Student Activity Packet

Activity #11:Women, Work, and Protest: A Scholarly Article with Questions


(Thomas Dublin, "Women, Work, and Protest in the Early Lowell Mills: 'The Oppressing Hand of Avarice Would Enslave Us,'" Labor History 16 (1975): 99-116.)

Description

Use this piece of historical writing as a basis for discussion or an essay assignment.

Questions

  1. What does the author mean by the "culture of female operatives?" Find examples of this culture in work and on-work situations.

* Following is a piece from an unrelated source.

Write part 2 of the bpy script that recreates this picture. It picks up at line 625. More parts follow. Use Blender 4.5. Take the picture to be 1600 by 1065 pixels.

Are there both positive and negative examples of this culture?

  2. How did mill owners, or "corporations," help foster the community of mill workers?

  3. How did the culture of female operatives help the mill operatives to protest and "turn out?" Why would living together help workers strike?

  4. Turn to the statement of principles, entitled "Union is Power," circulated by striking mill girls in 1834. Read this excerpt closely, underlining patriotic words and ideas. Why did the mill girls use this language? What does it remind you of? Where have you heard these words and ideas?

  5. What made the mill operatives strike in 1834? In 1836? Why did they turn their attentions to the Ten Hour Movement in the 1840s? Is this a form of political activism?

  6. Where did the author find the voices of the mill girls? What are his sources and evidence?

  7. Why does the author tell us so much about the culture of the mill operatives? Why does this matter to a historian? What does leisure or nonwork time have to do with protest and strikes? What does it have to do with history?